Mariana Gomes Machado, titular do J1, afirmou que, quando foi instalado, em 2012, o TCRS “tinha todas as condições”, pois estava praticamente sozinho no que foi designado como o Palácio da Justiça II, num edifício da antiga Escola Prática de Cavalaria (ex-EPC) que foi adaptado para o efeito.

A partir de 2014, com a “tomada do espaço” pelas jurisdições do Comércio, Trabalho, Cível, Execuções e Família e Menores, da Comarca de Santarém, esse passou a ser um constrangimento, tanto maior quanto o número de processos entrados tem vindo a aumentar, fruto do crescimento da actividade das entidades reguladoras, disse.

Como exemplo, apontou que, aos processos que estão atualmente pendentes, até ao final do ano são esperados mais 22 processos de nível 3 (com coimas acima dos 500.000 euros), só das entidades reguladoras que originam mais solicitações ao TCRS, ou seja, uma média de mais sete por cada juízo.

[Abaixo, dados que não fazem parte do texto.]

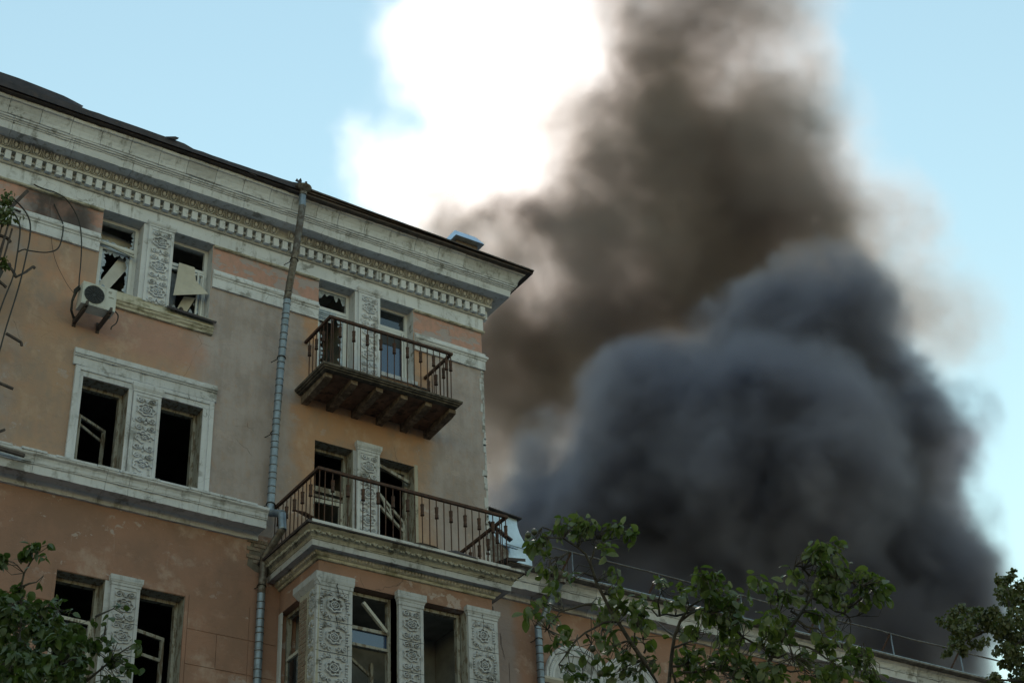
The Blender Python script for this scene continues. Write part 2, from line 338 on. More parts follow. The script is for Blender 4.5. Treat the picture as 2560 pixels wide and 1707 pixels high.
B1 = (7.28,8.07,13.16,14.795); B2 = (8.62,9.40,13.16,14.795); B3 = (11.54,12.30,12.22,14.79); B4 = (12.80,13.56,12.22,14.79)
C1 = (7.225,8.00,9.35,11.31); C2 = (8.56,9.32,9.35,11.31); C3 = (11.54,12.30,9.0,11.4); C4 = (12.80,13.56,9.0,11.4)
HOLES = [A1,A2,A3,A4,B1,B2,B3,B4,C1,C2,C3,C4]
w = MB(); rva = MB(); wall_grid(w, XL, XR, -1.6, 19.3, HOLES, 0.42, rv=rva)
for h in HOLES:
    m_ = MB(); wall_grid(m_, h[0], h[1], h[2], h[3], [h], 0.42); m_.build('window_reveal', WHITE2 if h[3] > 18 else PAINTO, B)
w.add([(XR,0,-1.6),(XR,11,-1.6),(XR,11,19.3),(XR,0,19.3)], [(0,1,2,3)])
w.add([(XL,0,-1.6),(XL,11,-1.6),(XL,11,19.3),(XL,0,19.3)], [(3,2,1,0)])
w.add([(XL,11,-1.6),(XR,11,-1.6),(XR,11,19.3),(XL,11,19.3)], [(3,2,1,0)])
w.build('plaster_wall', FAC, B)
# rooms behind the openings
def rooms(z0, z1, mat, cuts):
    r = MB(); y0 = 0.42; y1 = 5.6
    r.add([(XL,y0,z0),(XR-.3,y0,z0),(XR-.3,y1,z0),(XL,y1,z0)], [(0,1,2,3)])
    r.add([(XL,y0,z1),(XR-.3,y0,z1),(XR-.3,y1,z1),(XL,y1,z1)], [(3,2,1,0)])
    r.add([(XL,y1,z0),(XR-.3,y1,z0),(XR-.3,y1,z1),(XL,y1,z1)], [(0,1,2,3)])
    hs = [h for h in HOLES if z0 < (h[2]+h[3])/2 < z1]
    wall_grid(r, XL, XR-.3, z0, z1, [(h[0],h[1],max(h[2],z0),min(h[3],z1)) for h in hs], 0.0, y0)
    for c in cuts: r.box(c-.07, c+.07, y0+.003, y1-.003, z0+.003, z1-.003)
    r.build('room', mat, B)
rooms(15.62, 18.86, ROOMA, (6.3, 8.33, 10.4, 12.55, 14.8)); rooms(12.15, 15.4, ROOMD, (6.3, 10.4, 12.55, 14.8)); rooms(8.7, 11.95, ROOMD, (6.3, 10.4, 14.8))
# ------------------------------------------------------------------ mouldings
def jit(a): return random.uniform(-a, a)
def extr(mb, prof, x0, x1, step=0.22, j=0.002, mitre=False, chips=0.0, y0=0.0):
    """profile [(overhang, z)...] closed back to the wall, drawn along X; right end cut at 45 degrees when mitre"""
    n = max(1, int(round((x1-x0)/step))); P = list(prof) + [(-0.02, prof[-1][1]), (-0.02, prof[0][1])]; m = len(P); vs = []
    for i in range(n+1):
        x = x0+(x1-x0)*i/n
        for k, (d, z) in enumerate(P):
            dd, zz = d, z
            if 0 < i < n and k < m-2:
                dd += jit(j); zz += jit(j)
                if chips and random.random() < chips: dd -= random.uniform(0.004, 0.014)
            xx = x + (d if (mitre and i == n) else 0.0)
            vs.append((xx, y0-dd, zz))
    fs = []
    for i in range(n):
        for k in range(m): fs.append((i*m+k, i*m+(k+1) % m, (i+1)*m+(k+1) % m, (i+1)*m+k))
    fs += [tuple(range(m)), tuple(n*m+k for k in range(m))[::-1]]
    mb.add(vs, fs); return mb
def extr_side(mb, prof, x0, ya, yb, step=0.3, j=0.002, sgn=1, y_mitre=True):
    """same profile on a side wall: overhang along sgn*X, running from front y=ya (mitred) back to yb"""
    n = max(1, int(round(abs(yb-ya)/step))); P = list(prof) + [(-0.02, prof[-1][1]), (-0.02, prof[0][1])]; m = len(P); vs = []
    for i in range(n+1):
        for k, (d, z) in enumerate(P):
            y = ya+(yb-ya)*i/n - (d if (i == 0 and y_mitre) else 0.0)
            dd = d + (jit(j) if 0 < i < n and k < m-2 else 0)
            vs.append((x0+sgn*dd, y, z))
    fs = [(i*m+k, i*m+(k+1) % m, (i+1)*m+(k+1) % m, (i+1)*m+k) for i in range(n) for k in range(m)]
    fs += [tuple(range(m)), tuple(n*m+k for k in range(m))[::-1]]
    mb.add(vs, fs); return mb
# frieze band and its lower bead
FRZ = [(0.03,18.257),(0.032,18.53)]
f = MB(); extr(f, FRZ, XL, XR, 0.4, 0.001, True); extr_side(f, FRZ, XR, 0, 10.9); f.build('frieze', WHITE, B)
f = MB()
BD = [(0.022,18.195),(0.05,18.205),(0.058,18.225),(0.05,18.243),(0.034,18.252)]
for a, b in ((XL,7.30),(9.40,11.53),(13.585,XR)): extr(f, BD, a, b, 0.06, 0.003, b == XR, 0.12)
extr_side(f, BD, XR, 0, 10.9); f.build('frieze_moulding', MOSSY, B)
f = MB()
BEAD = [(0.034,18.532),(0.066,18.536),(0.080,18.556),(0.068,18.578),(0.045,18.590),(0.045,18.76)]
extr(f, BEAD, XL, XR, 0.14, 0.0025, True); extr_side(f, BEAD, XR, 0, 10.9)
extr(f, [(0.05,18.655),(0.095,18.657),(0.095,18.69),(0.05,18.694)], XL, XR, 0.4, 0.001, True)
f.build('dentil_bed', CREAM, B)
f = MB(); FIL = [(0.04,18.752),(0.165,18.756),(0.168,18.80),(0.118,18.806),(0.122,18.85),(0.135,18.90),(0.165,18.945),(0.225,18.965)]
extr(f, FIL, XL, XR, 0.18, 0.002, True, 0.04); extr_side(f, FIL, XR, 0, 10.9); f.build('egg_moulding_bed', CREAM, B)
dm = MB(); dm.box(-0.052,0.052,-0.152,-0.04,-.089,.089); dme = dm.mesh('dentil'); fix(dme); dme.materials.append(WHITE)
PITCH = 0.1812
xs = []; x = 15.095
while x > 3.6: xs.append(x); x -= PITCH
for x in xs:
    if 10.62 < x < 10.72: continue
    inst('dentil', dme, B, T((x, jit(.004), 18.661+jit(.004))) @ Matrix.Rotation(jit(.03), 4, 'Y') @ Matrix.Diagonal((1+jit(.05), 1, 1, 1)))
for k in range(14):
    inst('dentil', dme, B, T((XR, 0.04+k*PITCH, 18.661)) @ Matrix.Rotation(math.radians(90), 4, 'Z'))
e = MB()
def on_slope(u, h, out): # u along x, h 0..1 up the sloping bed, out = proud of it
    d = 0.152+0.055*h*h+0.012*h; return (u, -(d+out), 18.808+0.145*h)
ring = []
for i in range(13):
    a = math.pi*(1.0+i/12.0); r = 0.064
    ring.append((*on_slope(r*math.cos(a), 0.56+0.50*math.sin(a) + (0.3*(abs(i-6)/6)**4), 0.010), 0.0105))
e.tube([(*on_slope(-0.062, 0.98, 0.010), 0.009)]+ring+[(*on_slope(0.062, 0.98, 0.010), 0.009)], 6)
e.ball(on_slope(0, 0.60, -0.006), 1.0, 10, 7, (0.035, 0.040, 0.060))
e.tube([(*on_slope(0.0905, 0.95, 0.0), 0.008), (*on_slope(0.0905, 0.55, 0.0), 0.007), (*on_slope(0.0905, 0.08, -0.012), 0.006)], 5)
eme = e.mesh('egg_ornament'); fix(eme); smooth_mesh(eme, 60); eme.materials.append(CREAM)
x = 15.20
while x > 3.6:
    if not 10.60 < x < 10.75: inst('egg_ornament', eme, B, T((x, 0, jit(.002))) @ Matrix.Diagonal((1+jit(.04), 1, 1, 1)))
    x -= PITCH
# corona blocks and sima blocks, joint by joint
COR = [(0.215,18.968),(0.425,18.972),(0.432,18.966),(0.452,19.108),(0.470,19.112),(0.474,19.132),(0.498,19.138),(0.504,19.160),(0.528,19.166),(0.534,19.192)]
SIM = [(0.534,19.195),(0.548,19.205),(0.556,19.26),(0.576,19.325),(0.608,19.385),(0.634,19.418),(0.662,19.425),(0.676,19.448),(0.674,19.478),(0.664,19.50)]
bx = [3.2,4.31,5.42,6.5,7.6,8.68,9.75,10.62,11.5,12.6,13.62,14.72,XR]
for i in range(len(bx)-1):
    m_ = MB(); last = i == len(bx)-2
    extr(m_, COR, bx[i]+.003, bx[i+1]-(0 if last else .003), 0.11, 0.0035, last, 0.07)
    inst_ = m_.build('corona_block', WHITE, B, w=T((0, jit(.004), jit(.004))))
sx = [3.1,3.66,4.21,4.74,5.28,5.84,6.38,6.93,7.47,8.02,8.55,9.11,9.66,10.2,10.66,11.17,11.62,12.19,12.74,13.3,13.83,14.41,XR]
for i in range(len(sx)-1):
    m_ = MB(); last = i == len(sx)-2
    extr(m_, SIM, sx[i]+.004, sx[i+1]-(0 if last else .004), 0.09, 0.003, last, 0.06)
    m_.build('cornice_block', WHITE2 if i in (3, 4, 10, 14, 21) else WHITE, B, w=T((0, jit(.006), jit(.005))))
m_ = MB(); extr(m_, COR, XL, 3.19, 0.5); extr(m_, SIM, XL, 3.09, 0.5); m_.build('cornice_run', WHITE, B)
m_ = MB(); extr_side(m_, COR, XR, 0, 10.9); extr_side(m_, SIM, XR, 0, 10.9); m_.build('cornice_return', WHITE2, B)
# roof: hipped sheet metal with a folded eave
r = MB()
E0 = 0.80
def eave(x, z): return (x, -E0, z)
r.add([(XL,-E0,19.53),(XR+E0,-E0,19.50),(XR+E0-5,4.6,21.9),(XL,4.6,21.9)], [(0,1,2,3)])
r.add([(XR+E0,-E0,19.50),(XR+E0,11.6,19.5),(XR+E0-5,4.6,21.9)], [(0,1,2)])
r.add([(XL,4.6,21.9),(XR+E0-5,4.6,21.9),(XR+E0,11.6,19.5),(XL,11.6,19.5)], [(0,1,2,3)])
r.build('roof', ROOF, B)
def strip(name, pts_lo, pts_hi, y, th, mat):
    m_ = MB(); n = len(pts_lo); vs = []
    for (a, b) in zip(pts_lo, pts_hi): vs += [(a[0], y, a[1]), (b[0], y+0.02, b[1]), (b[0], y+th, b[1]+.01), (a[0], y+th, a[1])]
    fs = [(i*4+k, i*4+(k+1) % 4, (i+1)*4+(k+1) % 4, (i+1)*4+k) for i in range(n-1) for k in range(4)] + [(0,1,2,3), tuple((n-1)*4+k for k in (3,2,1,0))]
    m_.add(vs, fs); return m_.build(name, mat, B)
lo = [(XL,19.50)]; hi = [(XL,19.63)]
x = 3.0
while x < 10.72:
    t_ = max(0, (x-9.2)/1.5); lo.append((x, 19.495+jit(.012)-0.02*t_)); hi.append((x, 19.645+jit(.006)+(.05 if x < 8.4 else .0)+0.03*t_)); x += 0.18
lo.append((10.71,19.47)); hi.append((10.72,19.71))
strip('eave_flashing', lo, hi, -0.765, 0.42, ROOF)
lo = [(10.80,19.46)]; hi = [(10.815,19.69)]
x = 10.95
while x < XR+0.70: lo.append((x, 19.452+jit(.006))); hi.append((x, 19.66-(x-10.95)*0.0262+jit(.003))); x += 0.22
lo.append((XR+.80,19.485)); hi.append((XR+.81,19.515))
strip('eave_flashing', lo, hi, -0.775, 0.42, ROOFB)
m_ = MB(); m_.bar((10.9,-.775,19.60),(XR+.80,-.785,19.512),0.028,0.04); m_.build('eave_seam', ROOFB, B)
m_ = MB(); m_.box(XR+.55, XR+.80, -.76, 11.5, 19.46, 19.505); m_.build('side_eave', ROOF, B)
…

No caso do J1, além da sentença do que ficou conhecido como “cartel da banca”, que deverá proferir no final do mês, está agendado o início, para 04 de Maio, do terceiro processo do Montepio, com prescrição em Agosto próximo, tendo Mariana Machado sido “contemplada”, no final de Março, com o recurso à coima de 2,8 milhões de euros aplicada pela CMVM ao ex-presidente do BES Ricardo Salgado e quatro antigos administradores, com infracções que prescrevem em 26 de Novembro deste ano.

“Temos pouco tempo de sala para o ritmo que é preciso imprimir a estes processos para uma resposta adequada”, disse, salientando que, com a distribuição do processo BES/CMVM, é preciso que seja “tomada uma decisão de gestão”, nomeadamente através de um reforço de quadros, sob o risco de algum deles prescrever.

Para Vanda Miguel, o facto de não haver uma sala de audiência em exclusivo para cada um dos juízos do TCRS “implica constrangimentos na realização das audiências de julgamento nos processos de especial complexidade em simultâneo”, sendo que apenas uma das salas permite a presença de mais do que quatro advogados.

Cada juíza passou, em Março, a dispor de sala dois dias e meio por semana (antes eram dois), a que acresce a possibilidade de um terceiro dia (à sexta-feira).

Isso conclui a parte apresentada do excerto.